User-friendly systems provide step-by-step procedures to create orbital weld programs for a variety of tube diameters, wall thicknesses, and base materials. By selecting a preset program or creating one by selecting data from dropdown menus, operators can reduce the chance for human error and shorten start-up time. Some newer orbital welding systems have integral USB ports that enable operators to plug in a keyboard or mouse for easier data entry.

Weld documentation is a critical requirement throughout the ASME-BPE standard. Traditionally, this process is costly and time consuming, requiring operators to maintain detailed, written weld logs. But today, orbital welders can store data that can be transferred to databases for analysis and reporting.


Weld Quality

The automated orbital welding process is highly controlled to help achieve weld repeatability and consistency. Advancements in gas control help with weld consistency and operator efficiency. Automated orbital welding generally uses the GTAW process, which requires a shielding gas fed through the weld head to protect the electrode, molten weld puddle, and solidifying weld metal from atmospheric contamination. Newer orbital power supply designs feature automatic shield gas control. Older systems require the use of a manually controlled flowmeter that must be adjusted for different welds, allowing the possibility of human error. Systems with automatic shield gas control eliminate the possibility of negatively affecting weld quality due to an incorrect setting.

Power Considerations

Newer power supplies with higher power outputs are capable of welding small tubing as well as the larger diameter and heavier walled tubing and/or piping while maintaining consistent welds.

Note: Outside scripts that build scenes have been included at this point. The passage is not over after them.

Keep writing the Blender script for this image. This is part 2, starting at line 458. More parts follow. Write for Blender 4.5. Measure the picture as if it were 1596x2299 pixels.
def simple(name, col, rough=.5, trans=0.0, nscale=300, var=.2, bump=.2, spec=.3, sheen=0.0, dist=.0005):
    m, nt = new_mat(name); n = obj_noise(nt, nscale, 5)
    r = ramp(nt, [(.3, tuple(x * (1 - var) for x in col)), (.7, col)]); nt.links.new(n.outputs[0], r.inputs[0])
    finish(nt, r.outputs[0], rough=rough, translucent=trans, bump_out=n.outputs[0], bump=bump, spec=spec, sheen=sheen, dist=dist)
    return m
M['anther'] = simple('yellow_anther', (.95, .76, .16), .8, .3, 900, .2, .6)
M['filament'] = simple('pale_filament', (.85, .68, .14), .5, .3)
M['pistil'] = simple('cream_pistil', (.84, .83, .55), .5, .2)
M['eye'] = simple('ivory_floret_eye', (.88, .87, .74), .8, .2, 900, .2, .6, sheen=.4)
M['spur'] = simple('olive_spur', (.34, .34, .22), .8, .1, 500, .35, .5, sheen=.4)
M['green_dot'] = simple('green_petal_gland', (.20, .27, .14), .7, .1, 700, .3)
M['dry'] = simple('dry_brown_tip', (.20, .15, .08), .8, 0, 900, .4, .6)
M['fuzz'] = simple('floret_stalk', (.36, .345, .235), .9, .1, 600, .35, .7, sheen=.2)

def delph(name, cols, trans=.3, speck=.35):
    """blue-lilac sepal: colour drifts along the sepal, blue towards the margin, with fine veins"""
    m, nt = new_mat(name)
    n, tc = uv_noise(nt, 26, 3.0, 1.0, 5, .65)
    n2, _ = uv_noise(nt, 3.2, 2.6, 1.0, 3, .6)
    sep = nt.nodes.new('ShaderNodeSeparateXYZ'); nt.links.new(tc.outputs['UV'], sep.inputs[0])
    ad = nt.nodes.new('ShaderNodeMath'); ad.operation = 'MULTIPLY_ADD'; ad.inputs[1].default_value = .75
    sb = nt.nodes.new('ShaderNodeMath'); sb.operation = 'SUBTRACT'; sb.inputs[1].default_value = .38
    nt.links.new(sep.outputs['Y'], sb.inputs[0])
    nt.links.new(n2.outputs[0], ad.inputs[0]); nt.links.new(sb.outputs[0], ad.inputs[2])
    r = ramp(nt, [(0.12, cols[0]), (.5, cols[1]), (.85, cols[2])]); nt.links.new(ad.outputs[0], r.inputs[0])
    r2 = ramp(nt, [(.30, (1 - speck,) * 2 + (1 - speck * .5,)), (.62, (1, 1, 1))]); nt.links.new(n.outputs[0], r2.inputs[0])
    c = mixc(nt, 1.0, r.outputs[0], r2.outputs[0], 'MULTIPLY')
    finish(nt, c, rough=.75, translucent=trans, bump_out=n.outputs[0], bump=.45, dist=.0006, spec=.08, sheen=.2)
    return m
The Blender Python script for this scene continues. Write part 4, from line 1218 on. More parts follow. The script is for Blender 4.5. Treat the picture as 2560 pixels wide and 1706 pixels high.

Portability and Accessibility

Small, lightweight orbital welding systems can be moved easily from one job site to another. Remote controls and detachable weld heads and fixtures allow joints to be prepositioned and enable orbital welding to be conducted in hard-to-reach places. There only needs to be enough clearance for the weld head to make a full 360-degree orbit around the tubing.

Orbital Welding Value

The selection of orbital welding equipment can play a vital role in meeting the ASME-BPE standard for welding requirements, and can also have a direct effect on achieving compliance in the most cost-effective, efficient, and productive manner.